Analysis
and Planning
The spread of the scores here was comparable with the spread
of the total scores: on average 39 per cent with a maximum score of 63 per cent
and a minimum of 17 per cent. Almost all insurers stated their commercial
objectives in terms of premium income and ultimate profit. Few insurers stated
how they would achieve these objectives by acquisition of new customers and/or
developing existing customers. Objectives in terms of (maximum acceptable)
lapsing were almost never stated. Retention policies measured by customer
segment, based on customer value, were nowhere to be found. This was remarkable
since the relevance of retention activity and the optimum investment in
retaining customers depend on the current (and future) value of these
customers.
Although almost every insurer stored detailed transaction data
over a long period, few actually analysed it for value development of customers
or for lapse risk. From this study, it seems that only 'direct writers', who
only know their customers from their databases, did this type of analysis of
customer data.
We came across a best practice at one of the participants, which
used data mining to predict lapse. These predictions were pretty accurate.
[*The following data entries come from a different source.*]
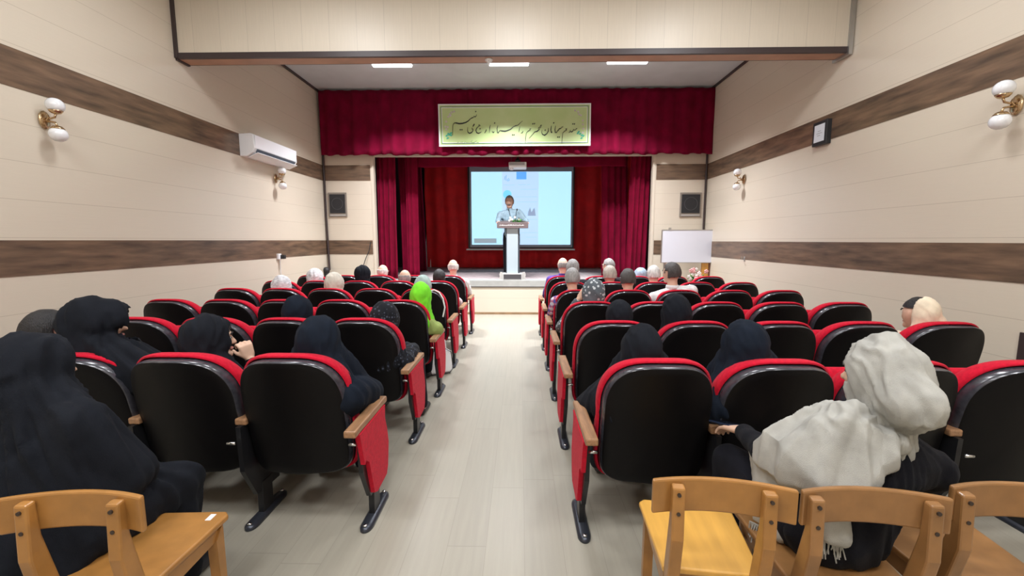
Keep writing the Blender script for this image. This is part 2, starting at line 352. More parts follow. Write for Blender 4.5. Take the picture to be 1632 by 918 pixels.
for y, x0, x1 in ((295, 802, 820), (294.5, 826, 838), (294.2, 840, 845), (302, 830, 856), (314, 822, 856), (322, 824, 856), (350, 822, 856), (371, 828, 857), (378, 838, 856)):
    q = [at(x, y, Y=YSC) for x in (x0, x1)]; box(bm, q[0].x, q[1].x, -.019, -.0162, q[0].z - .006, q[0].z + .006)
link('page_text_lines', bm, em('lit_text_lines', (.40, .56, .80), .75), t)
link('bottom_bar', px_box(743.5, 396.5, 916, 398.8, YSC, -.03, .02), M['whiteplastic'], t)

# projector under the valance
pc = at(825, 265, Y=8.7)
t = thing('projector', 'ceiling projector hanging on a black pole in front of the screen', 'projector', (pc.x, 8.7, 0))
link('housing', B(-.175, .175, -.15, .15, pc.z - .045, pc.z + .06, .012), M['whiteplastic'], t)
link('front_panel', B(-.165, .14, -.158, -.15, pc.z - .005, pc.z + .05), M['greyplastic'], t)
link('pole', T([(0, 0, pc.z + .06), (0, 0, 3.75)], .018), M['blackmetal'], t)
link('pole_bracket', lathe(bmesh.new(), [(.02, 0), (.05, .01), (.055, .05), (.03, .09), (.02, .1)], (0, 0, pc.z + .06)), M['blackmetal'], t)
link('cable', T([(-.03, -.01, 3.7), (-.12, -.02, pc.z + .2), (-.13, -.02, pc.z + .08), (-.06, -.02, pc.z + .06)], .006, 6), M['blackplastic'], t)
link('lens', lathe(bmesh.new(), [(.035, 0), (.04, .03), (.02, .035)], (-.12, -.05, pc.z - .08)), M['whiteplastic'], t)

# ------------------------------------------------------------------ banner
YBN = 8.20
t = thing('welcome_banner', 'light green welcome banner with black calligraphy hung over the valance', 'banner', (0, YBN, 0))
bq = [at(698, 166, Y=YBN), at(942, 164.5, Y=YBN), at(941, 232, Y=YBN), at(700, 233.5, Y=YBN)]
bm = bmesh.new(); prism(bm, [(p.x, p.z) for p in bq], 0, .02, 'y'); link('banner_board', bm, mat('pale_green_print', (.60, .74, .38), .5, noise_amt=.12, scale=1.6, col2=(.48, .66, .25)), t)
def inset_quad(px, y0, y1):
    q = [at(698 + px, 166 + px, Y=YBN), at(942 - px, 164.5 + px, Y=YBN), at(941 - px, 232 - px, Y=YBN), at(700 + px, 233.5 - px, Y=YBN)]
    return [(p.x, p.z) for p in q]
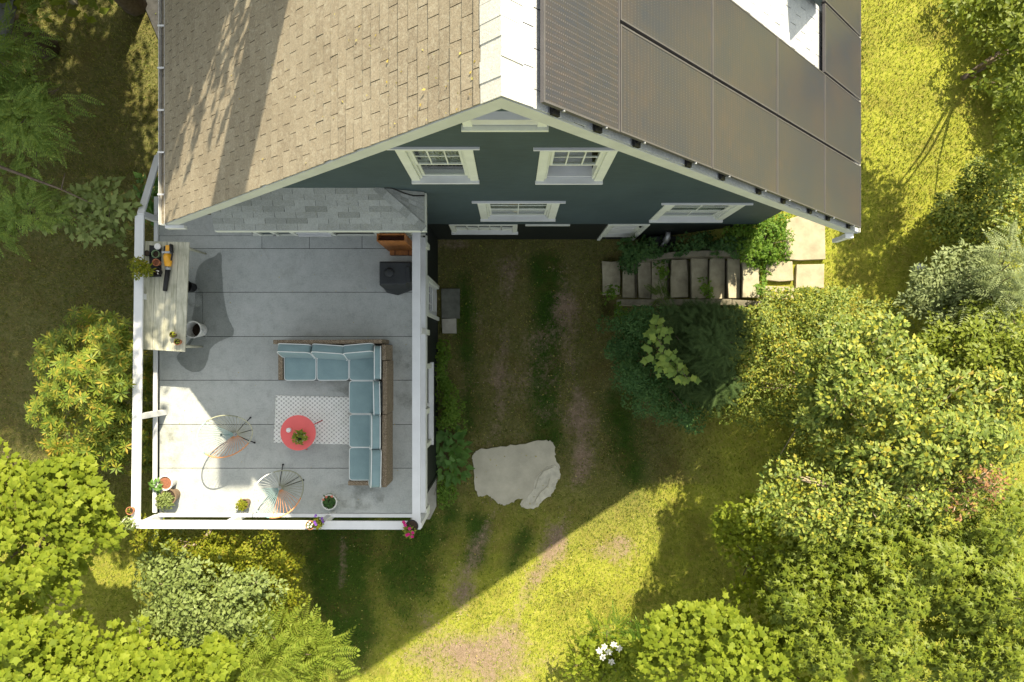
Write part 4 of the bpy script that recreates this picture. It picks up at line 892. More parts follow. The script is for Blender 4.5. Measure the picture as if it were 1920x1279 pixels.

However, it proved hard to use this information to prevent lapsing, because the
letter triggered by lapse prevention activity increased the probability of
lapsing as opposed to the situation where no letter was sent!
Particularly with business-to-business insurers and those selling
through intermediaries, there was some insight into value per customer, and
service is differentiated on the basis of this. This service differentiation
consists mostly of some form of dedicated account management. Direct insurers
who differentiate do so mostly by means of a glossy company magazine, sent to
the more valuable customers. No companies had insights into individual customer
profitability. Insurers who work with intermediaries and see them as their prime
customers have most insight into what these various intermediaries bring in and
what they cost to support. Most insurers - except for those who have just bought
and implemented CRM software - do not have data on contacts with the customer.
So most insurers cannot use this contact data to calculate profitability using
activity-based costing.
Business-to-business insurers score well on understanding the
competition. This is partly because customers do their own research to find the
best insurance offers. Insurers need to have this knowledge themselves.
Planning of customer development scored highly, not only for
business-to-business insurers, but also for intermediary insurers. Having fewer
customers than the typical direct insurer, these insurers had high scores on
questions that had to do with 'key account planning'.